**Objective**
Using the listing below, copy exactly the lines from the one containing "Generate a Blender" to the one containing "scene.camera = cam", both lines included, and no others.

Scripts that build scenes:
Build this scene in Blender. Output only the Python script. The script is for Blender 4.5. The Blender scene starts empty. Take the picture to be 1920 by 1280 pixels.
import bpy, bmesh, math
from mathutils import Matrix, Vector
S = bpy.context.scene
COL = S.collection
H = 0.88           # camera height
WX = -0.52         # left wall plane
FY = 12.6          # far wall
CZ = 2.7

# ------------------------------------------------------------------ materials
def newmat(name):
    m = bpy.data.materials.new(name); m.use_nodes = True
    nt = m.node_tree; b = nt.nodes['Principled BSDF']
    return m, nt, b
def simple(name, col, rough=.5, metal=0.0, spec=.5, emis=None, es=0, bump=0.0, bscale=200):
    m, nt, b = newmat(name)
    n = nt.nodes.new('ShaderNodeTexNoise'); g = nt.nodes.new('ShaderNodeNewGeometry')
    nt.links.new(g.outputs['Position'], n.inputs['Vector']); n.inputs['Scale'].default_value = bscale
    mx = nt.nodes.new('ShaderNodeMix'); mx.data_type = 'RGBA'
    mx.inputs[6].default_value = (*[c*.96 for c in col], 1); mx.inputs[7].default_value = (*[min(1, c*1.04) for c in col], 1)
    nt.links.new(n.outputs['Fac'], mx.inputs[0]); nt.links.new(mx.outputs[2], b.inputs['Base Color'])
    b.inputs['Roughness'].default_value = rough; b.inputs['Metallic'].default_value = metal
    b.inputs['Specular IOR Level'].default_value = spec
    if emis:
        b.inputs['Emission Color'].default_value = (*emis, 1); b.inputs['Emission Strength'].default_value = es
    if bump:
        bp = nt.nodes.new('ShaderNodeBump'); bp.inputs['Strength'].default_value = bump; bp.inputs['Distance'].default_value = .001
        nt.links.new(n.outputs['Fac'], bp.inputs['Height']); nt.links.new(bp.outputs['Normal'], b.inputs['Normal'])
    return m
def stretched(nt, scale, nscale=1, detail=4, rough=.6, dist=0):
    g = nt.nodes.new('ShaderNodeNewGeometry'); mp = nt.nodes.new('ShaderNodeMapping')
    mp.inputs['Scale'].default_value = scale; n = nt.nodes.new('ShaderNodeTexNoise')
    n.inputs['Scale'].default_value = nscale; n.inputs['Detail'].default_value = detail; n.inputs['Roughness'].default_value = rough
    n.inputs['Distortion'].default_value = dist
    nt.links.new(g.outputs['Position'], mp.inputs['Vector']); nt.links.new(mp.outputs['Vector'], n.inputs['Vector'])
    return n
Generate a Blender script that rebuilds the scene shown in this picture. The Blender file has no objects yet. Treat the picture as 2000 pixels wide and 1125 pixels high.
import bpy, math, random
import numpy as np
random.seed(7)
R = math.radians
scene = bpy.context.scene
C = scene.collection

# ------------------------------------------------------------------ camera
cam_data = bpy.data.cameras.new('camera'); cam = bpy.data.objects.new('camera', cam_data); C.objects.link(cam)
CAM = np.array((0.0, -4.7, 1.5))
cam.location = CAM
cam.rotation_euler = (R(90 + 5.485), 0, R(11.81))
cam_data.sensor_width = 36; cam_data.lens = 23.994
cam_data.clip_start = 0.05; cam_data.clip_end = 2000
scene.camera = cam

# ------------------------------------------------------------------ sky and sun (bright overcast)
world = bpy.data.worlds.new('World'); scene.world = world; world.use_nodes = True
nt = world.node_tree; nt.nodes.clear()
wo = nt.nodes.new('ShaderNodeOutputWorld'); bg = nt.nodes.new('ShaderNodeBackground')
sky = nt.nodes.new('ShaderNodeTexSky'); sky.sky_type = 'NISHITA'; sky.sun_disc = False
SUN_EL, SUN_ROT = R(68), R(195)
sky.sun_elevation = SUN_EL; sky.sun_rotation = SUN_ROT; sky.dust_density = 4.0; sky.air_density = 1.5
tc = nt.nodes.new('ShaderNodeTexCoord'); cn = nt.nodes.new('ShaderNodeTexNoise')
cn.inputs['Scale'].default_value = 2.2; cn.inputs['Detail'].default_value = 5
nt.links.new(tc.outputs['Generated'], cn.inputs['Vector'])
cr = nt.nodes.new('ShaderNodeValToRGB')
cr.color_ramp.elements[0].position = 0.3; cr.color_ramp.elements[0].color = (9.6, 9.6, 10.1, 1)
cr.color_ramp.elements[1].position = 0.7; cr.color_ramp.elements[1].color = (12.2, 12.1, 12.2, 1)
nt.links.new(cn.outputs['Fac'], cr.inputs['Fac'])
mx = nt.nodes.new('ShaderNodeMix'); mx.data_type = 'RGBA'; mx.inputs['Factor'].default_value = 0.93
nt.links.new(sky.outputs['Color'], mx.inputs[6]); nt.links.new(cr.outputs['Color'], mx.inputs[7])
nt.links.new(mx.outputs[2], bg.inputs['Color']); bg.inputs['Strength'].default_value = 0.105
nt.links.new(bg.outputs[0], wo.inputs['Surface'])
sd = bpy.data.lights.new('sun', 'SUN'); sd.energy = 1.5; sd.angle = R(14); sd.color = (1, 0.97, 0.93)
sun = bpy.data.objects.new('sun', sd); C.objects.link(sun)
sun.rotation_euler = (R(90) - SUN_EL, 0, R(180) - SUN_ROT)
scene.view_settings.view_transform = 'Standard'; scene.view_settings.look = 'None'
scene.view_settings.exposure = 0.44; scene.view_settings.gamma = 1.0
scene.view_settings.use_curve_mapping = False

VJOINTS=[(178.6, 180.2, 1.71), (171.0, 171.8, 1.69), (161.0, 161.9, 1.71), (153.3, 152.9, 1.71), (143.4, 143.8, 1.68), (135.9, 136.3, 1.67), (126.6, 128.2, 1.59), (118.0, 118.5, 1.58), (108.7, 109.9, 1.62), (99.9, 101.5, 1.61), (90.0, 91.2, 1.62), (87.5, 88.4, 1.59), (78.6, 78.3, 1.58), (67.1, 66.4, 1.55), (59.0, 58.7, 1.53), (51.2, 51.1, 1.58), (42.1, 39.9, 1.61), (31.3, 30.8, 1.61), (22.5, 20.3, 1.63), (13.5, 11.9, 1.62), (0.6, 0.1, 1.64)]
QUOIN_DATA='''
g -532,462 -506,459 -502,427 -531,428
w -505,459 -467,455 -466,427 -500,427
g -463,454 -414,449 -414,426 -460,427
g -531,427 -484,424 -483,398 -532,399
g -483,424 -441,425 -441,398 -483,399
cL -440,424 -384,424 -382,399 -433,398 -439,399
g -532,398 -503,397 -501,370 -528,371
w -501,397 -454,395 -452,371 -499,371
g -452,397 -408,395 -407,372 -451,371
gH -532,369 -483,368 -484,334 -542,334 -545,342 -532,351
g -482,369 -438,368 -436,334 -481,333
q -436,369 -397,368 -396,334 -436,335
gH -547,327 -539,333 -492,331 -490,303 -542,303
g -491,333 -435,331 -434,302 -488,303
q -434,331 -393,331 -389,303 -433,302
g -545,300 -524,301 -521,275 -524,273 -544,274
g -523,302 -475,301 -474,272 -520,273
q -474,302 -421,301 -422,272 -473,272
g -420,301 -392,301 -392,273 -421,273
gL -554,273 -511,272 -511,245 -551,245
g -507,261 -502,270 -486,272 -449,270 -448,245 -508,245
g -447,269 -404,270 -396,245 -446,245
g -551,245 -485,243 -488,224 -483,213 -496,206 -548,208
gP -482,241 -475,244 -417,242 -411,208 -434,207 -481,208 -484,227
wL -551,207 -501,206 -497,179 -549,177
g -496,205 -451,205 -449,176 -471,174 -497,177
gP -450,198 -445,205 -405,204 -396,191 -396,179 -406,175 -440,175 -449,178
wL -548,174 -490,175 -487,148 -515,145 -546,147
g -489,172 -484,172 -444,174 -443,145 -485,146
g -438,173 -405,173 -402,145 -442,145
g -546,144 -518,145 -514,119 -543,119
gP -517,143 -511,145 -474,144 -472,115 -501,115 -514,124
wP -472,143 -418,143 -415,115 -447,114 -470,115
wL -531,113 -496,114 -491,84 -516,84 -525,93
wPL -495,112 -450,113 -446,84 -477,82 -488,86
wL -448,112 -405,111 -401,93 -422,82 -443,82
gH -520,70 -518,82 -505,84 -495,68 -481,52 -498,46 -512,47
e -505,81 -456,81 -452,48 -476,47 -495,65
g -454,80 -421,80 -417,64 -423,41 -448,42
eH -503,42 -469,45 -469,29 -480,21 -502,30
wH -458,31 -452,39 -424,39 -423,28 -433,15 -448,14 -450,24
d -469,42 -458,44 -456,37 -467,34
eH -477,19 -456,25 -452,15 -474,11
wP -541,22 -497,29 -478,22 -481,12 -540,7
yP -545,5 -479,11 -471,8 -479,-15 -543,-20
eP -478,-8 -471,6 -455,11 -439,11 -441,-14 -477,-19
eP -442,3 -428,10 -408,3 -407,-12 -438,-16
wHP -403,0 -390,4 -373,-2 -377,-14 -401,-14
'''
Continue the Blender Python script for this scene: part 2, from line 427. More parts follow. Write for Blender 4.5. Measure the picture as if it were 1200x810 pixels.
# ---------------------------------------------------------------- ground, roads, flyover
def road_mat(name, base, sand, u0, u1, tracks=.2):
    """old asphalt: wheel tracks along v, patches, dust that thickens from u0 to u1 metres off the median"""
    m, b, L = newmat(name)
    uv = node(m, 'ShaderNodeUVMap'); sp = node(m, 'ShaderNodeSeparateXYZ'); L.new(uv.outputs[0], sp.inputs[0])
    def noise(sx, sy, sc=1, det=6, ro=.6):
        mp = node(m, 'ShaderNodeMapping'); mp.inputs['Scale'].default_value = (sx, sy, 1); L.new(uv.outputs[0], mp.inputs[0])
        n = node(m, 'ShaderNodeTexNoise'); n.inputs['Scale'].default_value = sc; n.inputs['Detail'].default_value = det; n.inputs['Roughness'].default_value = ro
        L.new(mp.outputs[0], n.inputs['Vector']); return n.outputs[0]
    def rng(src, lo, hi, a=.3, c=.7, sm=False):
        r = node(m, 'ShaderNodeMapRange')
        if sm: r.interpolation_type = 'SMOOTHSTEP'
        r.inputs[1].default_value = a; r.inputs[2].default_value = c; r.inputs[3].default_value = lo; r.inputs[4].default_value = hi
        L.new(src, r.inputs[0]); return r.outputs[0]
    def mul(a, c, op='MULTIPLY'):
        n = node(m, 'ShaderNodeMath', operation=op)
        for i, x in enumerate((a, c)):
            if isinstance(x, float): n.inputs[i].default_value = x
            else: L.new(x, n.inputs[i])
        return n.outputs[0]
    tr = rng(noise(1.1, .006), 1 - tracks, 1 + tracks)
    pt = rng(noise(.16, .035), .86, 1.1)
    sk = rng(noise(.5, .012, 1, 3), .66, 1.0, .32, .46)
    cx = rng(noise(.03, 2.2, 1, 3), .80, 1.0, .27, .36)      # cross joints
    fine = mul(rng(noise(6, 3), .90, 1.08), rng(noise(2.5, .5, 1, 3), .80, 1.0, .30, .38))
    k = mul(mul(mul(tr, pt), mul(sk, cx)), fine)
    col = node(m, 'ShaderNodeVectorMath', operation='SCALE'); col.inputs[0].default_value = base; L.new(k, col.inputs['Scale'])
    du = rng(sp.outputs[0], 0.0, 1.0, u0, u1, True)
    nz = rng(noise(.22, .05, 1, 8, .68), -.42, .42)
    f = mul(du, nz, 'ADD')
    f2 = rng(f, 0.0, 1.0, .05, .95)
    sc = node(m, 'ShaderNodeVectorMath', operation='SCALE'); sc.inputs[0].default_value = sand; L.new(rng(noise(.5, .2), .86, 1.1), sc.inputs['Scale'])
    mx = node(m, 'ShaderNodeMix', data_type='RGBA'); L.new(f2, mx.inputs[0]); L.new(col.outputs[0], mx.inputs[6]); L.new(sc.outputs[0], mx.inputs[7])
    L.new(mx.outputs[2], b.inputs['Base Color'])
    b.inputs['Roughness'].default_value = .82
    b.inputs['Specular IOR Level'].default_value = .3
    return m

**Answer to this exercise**
Generate a Blender script that rebuilds the scene shown in this picture. The Blender file has no objects yet. Treat the picture as 2000 pixels wide and 1125 pixels high.
import bpy, math, random
import numpy as np
random.seed(7)
R = math.radians
scene = bpy.context.scene
C = scene.collection

# ------------------------------------------------------------------ camera
cam_data = bpy.data.cameras.new('camera'); cam = bpy.data.objects.new('camera', cam_data); C.objects.link(cam)
CAM = np.array((0.0, -4.7, 1.5))
cam.location = CAM
cam.rotation_euler = (R(90 + 5.485), 0, R(11.81))
cam_data.sensor_width = 36; cam_data.lens = 23.994
cam_data.clip_start = 0.05; cam_data.clip_end = 2000
scene.camera = cam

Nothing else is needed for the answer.